Seizième opposition : Grâce et oeuvre

Autant Babel est comme une tentative d’apologie de l’oeuvre humaine, de la construction, autant Noé fait place à la grâce de Dieu. D’un côté, Babel, les efforts communs sont légitimés par le but à atteindre, de l’autre côté, Noé, tout y est grâce de Dieu.

Noé lui-même n’est ni un saint, ni un surhomme. Le récit de son enivrement, de la malédiction qu’il lance à Canaan montre son état de faiblesse naturelle et présage que le chemin de l’alliance ne fait que commencer.

Il s’agit en effet dans ce récit du premier “couac” de la création renouvelée par l’alliance. Il est à noter que celui-ci se cristallise sur la question de la “nudité” de Noé, c’est à dire du non respect de l’intimité singulière, nous retrouvons la situation d’Adam et Éve après avoir mangé le fruit défendu.

Cet épisode montre donc également, comme pour éviter d’entrée la confusion possible du lecteur, que l’alliance passée avec Noé et à travers lui avec la création, n’a pas gommé l’effet du péché, elle est simplement promesse de Dieu de ne plus livrer l’homme au désordre des choses mais de lui permettre une prise sur elles.

C’est pourquoi, nous y reviendrons, selon le texte biblique, l’oeuvre de Babel n’est sans doute possible qu’après l’événement de Noé.
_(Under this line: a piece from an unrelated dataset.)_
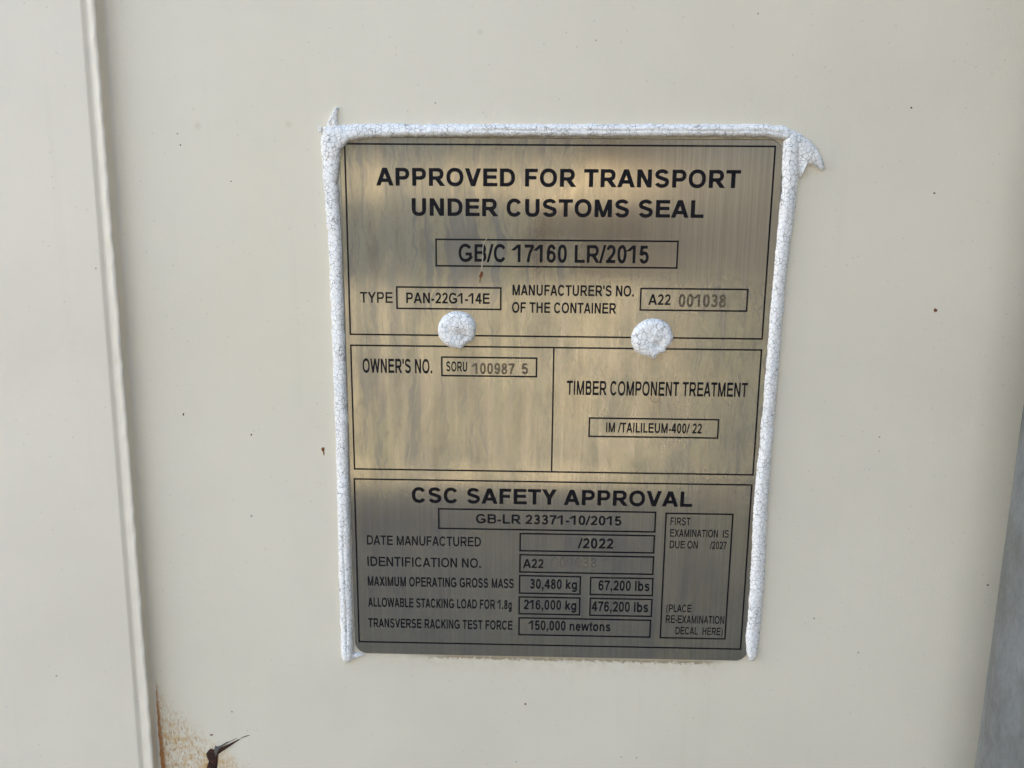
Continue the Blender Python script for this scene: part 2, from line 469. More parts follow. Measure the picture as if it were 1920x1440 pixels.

La possibilité même offerte pour que les hommes envisagent de se construire une tour, ne suppose-t-elle pas en effet qu’une prise leur soit donnée au préalable sur le monde, que celui-ci ne soit pas abandonné à un aléatoire absolu ? Dieu manifeste sa présence dans la succession des jours et des nuits, des saisons, et de l’ordre des choses, gratuitement, par grâce, cette grâce est toujours première.